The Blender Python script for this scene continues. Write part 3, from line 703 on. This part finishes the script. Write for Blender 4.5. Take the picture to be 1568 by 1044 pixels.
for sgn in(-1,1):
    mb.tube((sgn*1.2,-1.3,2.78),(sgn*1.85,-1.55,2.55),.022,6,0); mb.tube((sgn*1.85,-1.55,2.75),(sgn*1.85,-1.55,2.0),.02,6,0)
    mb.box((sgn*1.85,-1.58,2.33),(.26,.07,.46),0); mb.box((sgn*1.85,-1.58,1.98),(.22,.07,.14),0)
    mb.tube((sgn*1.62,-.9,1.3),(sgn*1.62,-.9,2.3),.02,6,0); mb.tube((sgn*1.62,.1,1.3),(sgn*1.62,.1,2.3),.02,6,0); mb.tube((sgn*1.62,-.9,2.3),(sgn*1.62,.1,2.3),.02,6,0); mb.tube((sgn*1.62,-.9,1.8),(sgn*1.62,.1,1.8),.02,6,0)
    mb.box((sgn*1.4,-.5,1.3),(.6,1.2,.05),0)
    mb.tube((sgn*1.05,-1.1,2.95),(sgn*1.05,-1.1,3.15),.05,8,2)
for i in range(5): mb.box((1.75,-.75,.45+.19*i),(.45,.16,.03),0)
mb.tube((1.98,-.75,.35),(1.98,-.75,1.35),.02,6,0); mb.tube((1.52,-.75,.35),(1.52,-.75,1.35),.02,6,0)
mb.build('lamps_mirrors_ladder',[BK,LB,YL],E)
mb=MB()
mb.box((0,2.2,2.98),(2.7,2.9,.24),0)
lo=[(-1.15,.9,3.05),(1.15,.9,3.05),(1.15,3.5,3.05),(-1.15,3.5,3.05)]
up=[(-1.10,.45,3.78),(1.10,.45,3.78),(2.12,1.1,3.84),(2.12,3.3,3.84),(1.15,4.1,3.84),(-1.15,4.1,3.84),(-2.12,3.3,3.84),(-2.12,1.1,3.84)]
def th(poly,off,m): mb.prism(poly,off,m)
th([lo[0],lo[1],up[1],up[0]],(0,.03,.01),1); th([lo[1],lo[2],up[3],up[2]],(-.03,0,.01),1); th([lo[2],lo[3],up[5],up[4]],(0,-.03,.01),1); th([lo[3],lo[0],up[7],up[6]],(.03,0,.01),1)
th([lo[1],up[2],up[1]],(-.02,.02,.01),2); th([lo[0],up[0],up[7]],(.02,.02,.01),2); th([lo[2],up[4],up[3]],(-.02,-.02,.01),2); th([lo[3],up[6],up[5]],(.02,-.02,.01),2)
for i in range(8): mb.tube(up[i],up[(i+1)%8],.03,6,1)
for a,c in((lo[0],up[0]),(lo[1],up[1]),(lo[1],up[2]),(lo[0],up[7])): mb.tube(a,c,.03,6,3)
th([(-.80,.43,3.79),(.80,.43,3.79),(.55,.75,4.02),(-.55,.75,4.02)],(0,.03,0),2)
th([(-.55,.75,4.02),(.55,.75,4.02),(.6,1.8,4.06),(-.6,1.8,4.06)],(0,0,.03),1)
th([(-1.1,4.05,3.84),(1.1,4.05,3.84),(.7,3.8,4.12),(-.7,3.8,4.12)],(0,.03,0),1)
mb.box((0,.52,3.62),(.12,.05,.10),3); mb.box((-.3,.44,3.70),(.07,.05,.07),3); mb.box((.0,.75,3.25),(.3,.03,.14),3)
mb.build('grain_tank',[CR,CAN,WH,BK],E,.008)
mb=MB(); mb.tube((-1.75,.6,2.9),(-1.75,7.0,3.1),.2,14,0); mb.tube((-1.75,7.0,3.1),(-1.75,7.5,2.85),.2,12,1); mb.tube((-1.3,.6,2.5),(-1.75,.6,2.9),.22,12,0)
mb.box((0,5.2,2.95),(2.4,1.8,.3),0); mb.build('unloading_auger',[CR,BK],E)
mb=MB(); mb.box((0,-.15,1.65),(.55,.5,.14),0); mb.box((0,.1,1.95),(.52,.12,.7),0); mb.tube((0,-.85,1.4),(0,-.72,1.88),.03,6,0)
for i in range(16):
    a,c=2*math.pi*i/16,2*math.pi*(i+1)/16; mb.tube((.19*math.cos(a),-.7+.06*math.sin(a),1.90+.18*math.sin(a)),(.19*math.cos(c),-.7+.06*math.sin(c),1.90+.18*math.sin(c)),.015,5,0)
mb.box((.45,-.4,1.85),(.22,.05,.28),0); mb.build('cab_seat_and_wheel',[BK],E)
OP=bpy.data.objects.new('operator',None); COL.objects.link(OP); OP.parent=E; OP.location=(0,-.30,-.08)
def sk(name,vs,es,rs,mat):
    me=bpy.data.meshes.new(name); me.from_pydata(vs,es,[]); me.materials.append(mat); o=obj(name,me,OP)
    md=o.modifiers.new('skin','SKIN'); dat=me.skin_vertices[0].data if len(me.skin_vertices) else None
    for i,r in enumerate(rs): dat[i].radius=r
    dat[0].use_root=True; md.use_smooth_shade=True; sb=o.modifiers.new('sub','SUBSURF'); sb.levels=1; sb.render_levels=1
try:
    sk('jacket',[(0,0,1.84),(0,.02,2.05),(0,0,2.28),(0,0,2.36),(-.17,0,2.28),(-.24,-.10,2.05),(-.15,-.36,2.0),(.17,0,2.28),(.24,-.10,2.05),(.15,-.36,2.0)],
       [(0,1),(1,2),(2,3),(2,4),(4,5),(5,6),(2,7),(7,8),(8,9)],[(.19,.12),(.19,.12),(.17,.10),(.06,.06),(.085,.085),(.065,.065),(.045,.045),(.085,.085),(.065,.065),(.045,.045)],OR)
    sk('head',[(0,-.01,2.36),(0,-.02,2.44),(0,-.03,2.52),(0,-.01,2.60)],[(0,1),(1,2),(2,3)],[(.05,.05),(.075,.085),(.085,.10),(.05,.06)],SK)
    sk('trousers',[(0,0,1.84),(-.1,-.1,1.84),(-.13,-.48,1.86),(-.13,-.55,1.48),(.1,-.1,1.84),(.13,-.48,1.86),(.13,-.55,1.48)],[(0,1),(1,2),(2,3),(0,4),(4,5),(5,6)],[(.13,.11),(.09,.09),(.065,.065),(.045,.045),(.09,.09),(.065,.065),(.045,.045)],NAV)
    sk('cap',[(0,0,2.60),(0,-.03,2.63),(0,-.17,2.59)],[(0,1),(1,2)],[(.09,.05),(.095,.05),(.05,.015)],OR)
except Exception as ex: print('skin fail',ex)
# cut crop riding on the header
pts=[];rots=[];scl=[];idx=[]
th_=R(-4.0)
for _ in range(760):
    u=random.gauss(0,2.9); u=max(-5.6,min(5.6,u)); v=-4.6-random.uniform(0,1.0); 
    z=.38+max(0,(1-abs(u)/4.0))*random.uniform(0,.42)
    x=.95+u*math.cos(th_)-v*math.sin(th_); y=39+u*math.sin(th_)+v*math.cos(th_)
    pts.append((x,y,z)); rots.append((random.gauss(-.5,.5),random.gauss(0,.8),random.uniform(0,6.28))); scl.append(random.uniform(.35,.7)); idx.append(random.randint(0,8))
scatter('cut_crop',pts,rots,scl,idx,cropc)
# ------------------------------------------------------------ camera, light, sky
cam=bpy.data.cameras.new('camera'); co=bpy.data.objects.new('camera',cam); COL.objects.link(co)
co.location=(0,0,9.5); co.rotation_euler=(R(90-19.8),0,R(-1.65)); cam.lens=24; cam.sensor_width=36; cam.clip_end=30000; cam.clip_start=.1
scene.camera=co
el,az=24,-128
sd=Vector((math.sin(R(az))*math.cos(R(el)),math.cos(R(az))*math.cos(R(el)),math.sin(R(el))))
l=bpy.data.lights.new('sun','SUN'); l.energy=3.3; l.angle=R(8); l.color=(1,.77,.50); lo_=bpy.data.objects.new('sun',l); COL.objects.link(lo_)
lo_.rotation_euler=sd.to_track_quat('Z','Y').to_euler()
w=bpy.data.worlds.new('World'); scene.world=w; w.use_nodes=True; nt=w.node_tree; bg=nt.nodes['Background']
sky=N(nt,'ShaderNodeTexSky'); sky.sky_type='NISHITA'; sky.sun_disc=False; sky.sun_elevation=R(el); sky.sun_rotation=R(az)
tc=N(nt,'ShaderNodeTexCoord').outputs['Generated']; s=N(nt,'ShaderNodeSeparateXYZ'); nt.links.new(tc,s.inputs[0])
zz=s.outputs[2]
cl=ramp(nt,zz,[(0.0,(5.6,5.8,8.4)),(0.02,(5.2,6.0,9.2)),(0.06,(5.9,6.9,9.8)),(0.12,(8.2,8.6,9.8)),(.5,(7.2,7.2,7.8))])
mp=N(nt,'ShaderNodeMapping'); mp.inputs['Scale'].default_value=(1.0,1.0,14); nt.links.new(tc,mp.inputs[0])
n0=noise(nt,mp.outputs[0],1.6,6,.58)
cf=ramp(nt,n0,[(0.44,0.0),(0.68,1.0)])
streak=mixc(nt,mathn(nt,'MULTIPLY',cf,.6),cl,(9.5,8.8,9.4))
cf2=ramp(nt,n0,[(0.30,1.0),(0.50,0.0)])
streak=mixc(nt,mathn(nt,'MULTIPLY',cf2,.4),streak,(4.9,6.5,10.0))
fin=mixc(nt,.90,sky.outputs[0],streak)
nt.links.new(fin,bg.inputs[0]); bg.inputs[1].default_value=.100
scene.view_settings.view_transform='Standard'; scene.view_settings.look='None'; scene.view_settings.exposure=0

|---|

▶ [THE EXERCISE] From the data above, copy each line that has the string "scene".

▶ [SOLUTION FOR THIS PROBLEM]
The Blender Python script for this scene continues. Write part 3, from line 703 on. This part finishes the script. Write for Blender 4.5. Take the picture to be 1568 by 1044 pixels.
scene.camera=co
w=bpy.data.worlds.new('World'); scene.world=w; w.use_nodes=True; nt=w.node_tree; bg=nt.nodes['Background']
scene.view_settings.view_transform='Standard'; scene.view_settings.look='None'; scene.view_settings.exposure=0